#### SOURCE DATA:
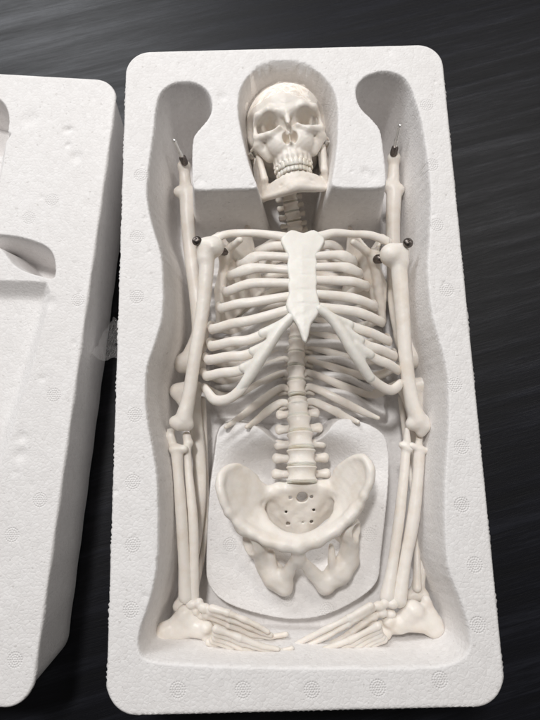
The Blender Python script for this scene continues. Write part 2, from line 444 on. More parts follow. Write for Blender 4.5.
def tray_height(X, Y):
    d = poly_sd(OUT, X, Y)
    wig = .02*relief(X*2.2, Y*2.2)
    soft = np.clip((-13.2-Y)/3., 0, 1)                     # the foot end slopes more gently
    slope = 8.0-.6*soft
    floor = .75+1.8*np.clip((-11.-Y)/3.8, 0, 1)**1.3
    dn = poly_sd(NECK, X, Y); floor = np.maximum(floor, .75+.75*np.clip(.5-dn/.35, 0, 1))
    z = RIM+(d+wig)*slope
    z = smaxn(z, floor, .45)
    z = np.where(d > 0, RIM, z); z = np.minimum(z, RIM)
    ed = .12+.4*soft; z = np.where((d <= 0), smin(z, RIM+0*X, ed), z)
    q = np.clip(1-np.maximum(d, 0)/.14, 0, 1); z = z-.035*q*q*(d > 0)
    rg = np.clip(.5-dn/.6, 0, 1)*np.clip((7.2-Y)/1.5, 0, 1); z = z+rg*.36*np.sin((Y+.32*np.abs(X-1.4)+.3*np.sin(X*1.3))*5.6)*(z < 3)
    # centre pillow under the pelvis
    dp = poly_sd(PIL, X, Y)
    top = ZP+.12*np.exp(-((Y-P(300,432,ZP)[1])/.8)**2)-1.7*np.exp(-(((X-SCOOP[0])/3.7)**2+((Y-P(300,470,ZP)[1])/1.75)**2)**1.8)-.6*np.exp(-(((X-SCOOP[0])/4.2)**2+((Y-SCOOP[1])/3.2)**2)**1.5)
    top = top-.25*np.clip((-Y-8)/6, 0, 1)
    F0 = P(236, 428, ZP); top = top+.06*np.sin((Y-.75*X)*8)*np.exp(-(((X-F0[0])/1.3)**2+((Y-F0[1])/.9)**2)**1.5)
    pz = top-np.maximum(dp+.08, 0)*7.5; pz = np.where(dp < .1, smin(pz, top, .25)+.06, pz)
    z = np.maximum(z, np.minimum(pz, RIM-.6))
    z = z+.014*relief(X, Y)
    return dents(X, Y, z, (-10, -19, 10, 19), 40, 4, [(*P(u, v, RIM)[:2], .3, .07) for u, v in ((374,176),(222,97),(366,172),(200,180))])
vpx = [(141,175),(137,237),(137,297),(135,415),(133,482),(133,545),(131,610),(427,105),(432,165),(437,225),(447,290),(455,385),(462,447),(462,505),(475,565),(478,625),
       (178,690),(243,690),(312,690),(378,688),(440,680)]
vents = [P(u, v, RIM)[:2] for u, v in vpx]+[P(u, v, ZP-.2)[:2] for u, v in ((230,545),(288,600),(327,610),(370,535),(224,490))]
tray = foam_block('polystyrene_tray', 0, 0, 0, 10, 19, 1.55, RIM, tray_height, vents)
tag(tray, 'open white polystyrene tray with a body-shaped hollow holding the skeleton', 'foam tray')

# the lid lies to the left, turned a few degrees, its hollows facing up
LH = 5.8
c0 = P(119.5, 78.5, LH)[:2]; la = math.radians(-5.35)
ex = np.array([math.cos(la), math.sin(la)]); ey = np.array([-math.sin(la), math.cos(la)])
LW, LL = 10., 18.9
lc = c0-ex*LW-ey*LL+np.array([-.05, -.1])
LA = rpoly([(9,124),(8,112),(2,101),(-14,94),(-60,92),(-60,150),(-20,150),(-2,150),(6,138)], LH, 3)
LB = rpoly([(-40,234),(5,235),(24,238),(42,244),(51,251),(55,262),(54,278),(40,276),(24,271),(12,263),(2,250),(-8,246),(-40,246)], LH, 3)
LC = rpoly([(-90,284),(30,281),(48,286),(49,302),(41,335),(28,383),(13,428),(-1,466),(-30,520),(-90,600),(-160,500),(-160,330)], LH, 2)
LD = rpoly([(-90,120),(5,128),(6,142),(3,165),(-5,205),(-9,240),(-60,250)], LH, 2)
def lid_height(X, Y):
    z = LH+0*X
    for pg, dep, sl in ((LA, 3.2, 6), (LB, 3.6, 7.), (LC, .8, 1.0), (LD, .9, 1.6)):
        d = poly_sd(pg, X, Y)
        z = np.minimum(z, np.where(d < 0, smin(smaxn(LH+d*sl, LH-dep+0*X, .25), LH+0*X, .08), LH))
    z = z+.014*relief(X+40, Y)
    return dents(X, Y, z, (-24, -20, -10, 18), 22, 9, [(*P(u, v, LH)[:2], r_, .09) for u, v, r_ in ((76,157,.35),(66,130,.25),(30,119,.5),(50,302,.35),(22,437,.3),(20,455,.35),(68,145,.2))])
lv = [P(u, v, LH)[:2] for u, v in ((52,200),(29,218),(54,395),(12,535),(40,500),(15,660),(78,300))]
lid = foam_block('foam_box_top', lc[0], lc[1], la, LW, LL, 1.5, LH, lid_height, lv, draft=.35, wavy=.035)
tag(lid, 'empty white polystyrene lid lying open at the left edge beside the tray', 'foam lid')
# ---------------------------------------------------------------- the skeleton
sk = thing('skeleton_model', P(300, 400, 1.5), 'ivory plastic human skeleton with skull and rib cage lying face up in the tray', 'skeleton')
def part(name, vf, mat=BONE, parent=sk, label=None):
    o = mesh_obj(name, vf[0], vf[1], mat, parent)
    if label: o['label'] = label
    return o

# ---- skull: built in its own axes (x right, y up, z out of the face), life-size cm, then scaled and turned
def rot(ax, deg):
    return np.array(Matrix.Rotation(math.radians(deg), 3, ax))
SKR = rot('Z', 6.5) @ rot('X', 7) @ rot('Y', -3); SKS = .405
SKC = P(288, 143, 4.4)
def skw(v):
    v = np.array(v, float); v[:, 1] = np.where(v[:, 1] < 0, v[:, 1]*.91, v[:, 1]*.96)
    return (v*SKS)@SKR.T + SKC
def both(fn):
    fn(-1); fn(1)
def build_skull():
    v = Vol((-8.2, -8.6, -11.5), (8.2, 11, 9.6), .155)
    v.ell((0, 3.4, -2.0), (7.0, 6.4, 8.7), 0)
    v.ell((0, 3.4, 2.2), (5.5, 4.9, 5.4), 1.0)
    v.ell((0, -1.5, -4.5), (5.0, 2.6, 5.0), .8)
    def s1(s):
        v.chain([(s*.9, 1.9, 6.95), (s*2.6, 2.35, 7.0), (s*4.3, 2.15, 6.1), (s*5.2, 1.2, 5.0)], [.5, .52, .52, .45], .7)    # brow
        v.chain([(s*5.35, 1.3, 5.0), (s*5.25, -.4, 4.8), (s*4.9, -1.7, 5.2)], [.5, .48, .6], .35)                            # lateral rim
        v.chain([(s*1.6, -.9, 7.1), (s*3.0, -1.75, 6.9), (s*4.7, -1.5, 5.8)], [.5, .6, .75], .45)                           # lower rim, cheek
        v.chain([(s*4.7, -2.2, 5.4), (s*5.8, -2.2, 3.2), (s*6.4, -1.7, .8), (s*6.4, -1.2, -1.4)], [.75, .55, .42, .45], .3)   # arch
        v.cap((s*3.4, -4.6, 4.7), (s*4.9, -2.6, 5.0), .85, .8, .6)
        v.cap((s*5.9, -2.0, -2.2), (s*5.4, -4.6, -3.0), 1.1, .6, .5)                                                          # mastoid
        v.ell((s*1.6, -2.9, 5.7), (2.1, 2.7, 1.7), .6)
    both(s1)
    v.ell((0, -3.9, 3.9), (3.1, 3.3, 3.3), .6)                     # maxilla
    v.ell((0, -5.7, 4.2), (2.95, 1.5, 3.2), .35)                   # tooth ridge
    v.cap((0, 1.7, 6.9), (0, -.9, 7.9), .5, .36, .5)               # nasal bones
    v.ell((0, 1.6, 6.9), (1.1, .9, .8), .5)
    v.ell((0, -1.0, 3.0), (2.4, 2.6, 2.6), .5)
    def s2(s):
        v.ell((s*3.0, .3, 7.3), (1.8, 1.55, 2.8), .22, True)    # orbit
        v.cap((s*3.1, .3, 6.3), (s*2.2, 0.2, 2.4), 1.35, .35, .3, True)
        v.ell((s*6.4, 1.6, 3.2), (1.3, 2.8, 2.9), .8, True)        # temple
        v.ell((s*5.0, -2.2, 2.1), (1.35, 2.6, 2.1), .4, True)      # hollow behind the cheek
        v.ell((s*.5, -2.8, 7.6), (.68, 1.15, 2.6), .12, True)     # nasal aperture
        v.ell((s*.32, -1.7, 7.9), (.34, 1.0, 1.6), .12, True)
    both(s2)
    v.tri((0, -1.4, 6.3), (0, -3.6, 6.3), (0, -2.5, 4.2), .09, .05)    # septum
    v.cap((0, -3.95, 7.0), (0, -3.95, 7.75), .3, .14, .25)
    def s3(s):
        for k in range(5): # roots of the upper teeth
            a = (k+.5)*.30; v.cap((s*2.75*math.sin(a), -4.9, 3.9+3.25*math.cos(a)), (s*2.85*math.sin(a), -6.6, 3.9+3.3*math.cos(a)), .16, .34, .3)
    both(s3)
    V, F = v.mesh(.012)
    return skw(V), F
skull = part('skull', build_skull())
def build_mandible():
    v = Vol((-7.4, -14, -4), (7.4, 0, 9), .14)
    top = lambda s: [(0, -9.4, 6.8), (s*1.5, -9.4, 6.5), (s*2.9, -9.3, 5.3), (s*3.9, -8.9, 3.2), (s*4.8, -7.6, 1.6)]
    bot = lambda s: [(0, -11.7, 7.3), (s*1.7, -11.9, 6.9), (s*3.5, -11.5, 5.2), (s*5.0, -10.6, 2.6), (s*5.9, -9.2, -.2)]
    def m(s):
        T, B = spline(top(s), 4), spline(bot(s), 4)
        for i in range(len(T)-1):
            v.tri(T[i], B[i], B[i+1], .42, .06); v.tri(T[i], T[i+1], B[i+1], .42, .06)
        v.chain(B, list(np.interp(np.linspace(0, 4, len(B)), range(5), [.6, .58, .52, .5, .5])), .08)
        A, G, C_, K, N_ = (s*4.7, -8.1, 4.4), (s*5.85, -9.3, -.6), (s*5.1, -3.6, 3.8), (s*5.95, -1.9, -1.2), (s*5.7, -3.6, .5)
        v.tri(A, G, N_, .3, .3); v.tri(A, C_, N_, .26, .3); v.tri(G, K, N_, .3, .3); v.tri(A, G, (s*5.0, -10.7, 2.8), .42, .3)
        v.ell(K, (.75, .45, .42), .3); v.cap(C_, A, .36, .5, .4); v.cap(G, K, .45, .38, .3); v.tri(A, G, C_, .36, .3); v.tri(G, C_, N_, .32, .3)
        v.chain([(s*5.85, -9.7, -.4), (s*5.3, -10.3, 1.6)], [.6, .5], .4)
        v.ell((s*2.3, -10.6, 6.6), (.22, .22, .5), .15, True)
        for k in range(5):
            a = (k+.5)*.33; v.cap((s*2.5*math.sin(a), -8.7, 3.9+3.1*math.cos(a)), (s*2.5*math.sin(a), -9.9, 3.9+3.0*math.cos(a)), .26, .1, .4)
    both(m)
    v.ell((0, -11.2, 7.3), (1.3, .8, .6), .8); v.ell((0, -10.1, 7.75), (1.9, .5, .5), .4, True)
    v.blur(3, .04); V, F = v.mesh(.01); return skw(V), F
mand = part('mandible', build_mandible())
def tooth(a, up, i):
    wd = [.42, .36, .40, .38, .40, .48, .48][i]; hh = [1.15, 1.05, 1.15, .98, .9, .85, .8][i]*(1 if up else .92)
    rx, rz = (2.72, 3.55) if up else (2.5, 3.3)
    x = rx*math.sin(a); z = 3.9+rz*math.cos(a); y0 = -6.6 if up else -8.55; s = -1 if up else 1
    th = math.atan2(math.sin(a)*rz, math.cos(a)*rx)
    V = []; F = []; n = 10
    prof = [(0, .7), (.2, .88), (.5, 1.03), (.85, 1.06), (.97, .95), (1., .6)]
    for (q, k) in prof:
        for j in range(n):
            t = 2*math.pi*j/n; cx = math.copysign(abs(math.cos(t))**.7, math.cos(t))*wd*k; cz = math.copysign(abs(math.sin(t))**.8, math.sin(t))*.36*(k if i > 3 else k*(1-.5*q))
            V.append((x+cx*math.cos(th)+cz*math.sin(th), y0+s*hh*q, z-cx*math.sin(th)+cz*math.cos(th)))
    for r in range(len(prof)-1):
        for j in range(n): F.append((r*n+j, r*n+(j+1) % n, (r+1)*n+(j+1) % n, (r+1)*n+j))
    F.append(tuple(range(n))); F.append(tuple((len(prof)-1)*n+j for j in reversed(range(n))))
    F = [f[::-1] for f in F] if up else F
    return skw(V), F
for up, par in ((True, skull), (False, mand)):
    for s in (-1, 1):
        a = 0
        for i in range(6):
            st = [.135, .26, .25, .25, .26, .30][i]*(1 if up else .97); a += st if i else st
            part('tooth', tooth(s*a, up, i), TOOTH, par)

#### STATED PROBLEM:
With the pictures left out, restate word for word every line of the data above, from the first down to the line that contains "tag(tray, 'open white".

#### OUTPUT OF THE EXERCISE:
The Blender Python script for this scene continues. Write part 2, from line 444 on. More parts follow. Write for Blender 4.5.
def tray_height(X, Y):
    d = poly_sd(OUT, X, Y)
    wig = .02*relief(X*2.2, Y*2.2)
    soft = np.clip((-13.2-Y)/3., 0, 1)                     # the foot end slopes more gently
    slope = 8.0-.6*soft
    floor = .75+1.8*np.clip((-11.-Y)/3.8, 0, 1)**1.3
    dn = poly_sd(NECK, X, Y); floor = np.maximum(floor, .75+.75*np.clip(.5-dn/.35, 0, 1))
    z = RIM+(d+wig)*slope
    z = smaxn(z, floor, .45)
    z = np.where(d > 0, RIM, z); z = np.minimum(z, RIM)
    ed = .12+.4*soft; z = np.where((d <= 0), smin(z, RIM+0*X, ed), z)
    q = np.clip(1-np.maximum(d, 0)/.14, 0, 1); z = z-.035*q*q*(d > 0)
    rg = np.clip(.5-dn/.6, 0, 1)*np.clip((7.2-Y)/1.5, 0, 1); z = z+rg*.36*np.sin((Y+.32*np.abs(X-1.4)+.3*np.sin(X*1.3))*5.6)*(z < 3)
    # centre pillow under the pelvis
    dp = poly_sd(PIL, X, Y)
    top = ZP+.12*np.exp(-((Y-P(300,432,ZP)[1])/.8)**2)-1.7*np.exp(-(((X-SCOOP[0])/3.7)**2+((Y-P(300,470,ZP)[1])/1.75)**2)**1.8)-.6*np.exp(-(((X-SCOOP[0])/4.2)**2+((Y-SCOOP[1])/3.2)**2)**1.5)
    top = top-.25*np.clip((-Y-8)/6, 0, 1)
    F0 = P(236, 428, ZP); top = top+.06*np.sin((Y-.75*X)*8)*np.exp(-(((X-F0[0])/1.3)**2+((Y-F0[1])/.9)**2)**1.5)
    pz = top-np.maximum(dp+.08, 0)*7.5; pz = np.where(dp < .1, smin(pz, top, .25)+.06, pz)
    z = np.maximum(z, np.minimum(pz, RIM-.6))
    z = z+.014*relief(X, Y)
    return dents(X, Y, z, (-10, -19, 10, 19), 40, 4, [(*P(u, v, RIM)[:2], .3, .07) for u, v in ((374,176),(222,97),(366,172),(200,180))])
vpx = [(141,175),(137,237),(137,297),(135,415),(133,482),(133,545),(131,610),(427,105),(432,165),(437,225),(447,290),(455,385),(462,447),(462,505),(475,565),(478,625),
       (178,690),(243,690),(312,690),(378,688),(440,680)]
vents = [P(u, v, RIM)[:2] for u, v in vpx]+[P(u, v, ZP-.2)[:2] for u, v in ((230,545),(288,600),(327,610),(370,535),(224,490))]
tray = foam_block('polystyrene_tray', 0, 0, 0, 10, 19, 1.55, RIM, tray_height, vents)
tag(tray, 'open white polystyrene tray with a body-shaped hollow holding the skeleton', 'foam tray')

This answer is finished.